UNLV’s Black Mountain Institute debuted its first salon-type event in May 2024, and it went so well that another salon blesses this May’s calendar. Elevations is the name and the theme of this multidisciplinary congress. Its participating artists — covering every base of the creative baseball diamond — explore the ups and downs of living in the greater Las Vegas area. Film and play shorts, the Las Vegas High School mariachi band, a comedic ballerina, slam poets, student fashion — seemingly no one has been left out of this varied exploration of desert gradation, which goes down at the Clark County Library Theater.
Theater and stage keep busy throughout May and June, and what has grabba-grabba-hey! my attention first is the return of Four Chords and a Gun at Vegas Theatre Company. It’s a black (leather jacket) comedy based on that one time when The Ramones recorded an album with “Wall of Sound” producer Phil Spector, who never hesitated to pull a gun on anyone, and, in the case of the New York City punk band, hold them hostage for six hours. With what we now know about Spector, who died in prison, this production should provide a master class in comedic tension.

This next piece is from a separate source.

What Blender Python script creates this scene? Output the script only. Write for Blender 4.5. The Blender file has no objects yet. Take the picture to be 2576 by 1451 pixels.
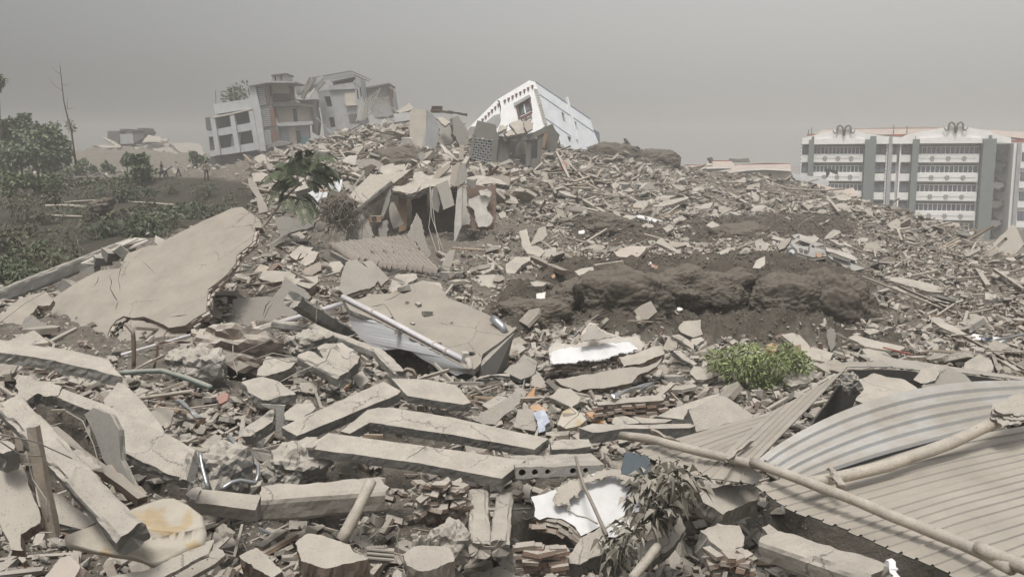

Speaking of tension: Drama-heads will have to choose from not one, but two Fringe Festivals now happening concurrently. First, an explainer for the unaware: Fringe Festivals showcase more casual, do-it-yourself shows than conventional theatrical productions. They also tend to be shorter, and often more experimental or offbeat. Vegas Fringe Festival over at LVLT is in its 14th edition, and it prides itself on featuring both new and established works that never cross the 60-minute mark.
Then there’s the newcomer, the downtown-based Fallout Fringe, which organizers say will “cater to challenging and bleeding edge work” with some 115-plus performances, artist conversations, parties, and workshops. The real challenge, theatrophiles, will be negotiating two packed schedules and the four-to-five miles between the two fests’ venues.
On the music front, another Vegas cultural tradition resurfaces: DjangoVegas! at the Historic Fifth Street School. Jazz guitar icon Django Reinhardt gets his annual homage — as will violinist Stephane Grappelli, with whom Django established the Quintette du Hot Club de France — at this concert, headlined by hot club-style guitarists Joscho Stephan and Paulus Schäfer.
A day later over at UNLV’s Artemus Ham Hall, the Las Vegas Men’s Chorus will finish its 32nd season with its Broadway Our Way program, and yes, Wicked will be on the program. That’s some 100 men on stage, belting out showstoppers, with dancers complementing some of the numbers — Pride Month, what else ya got?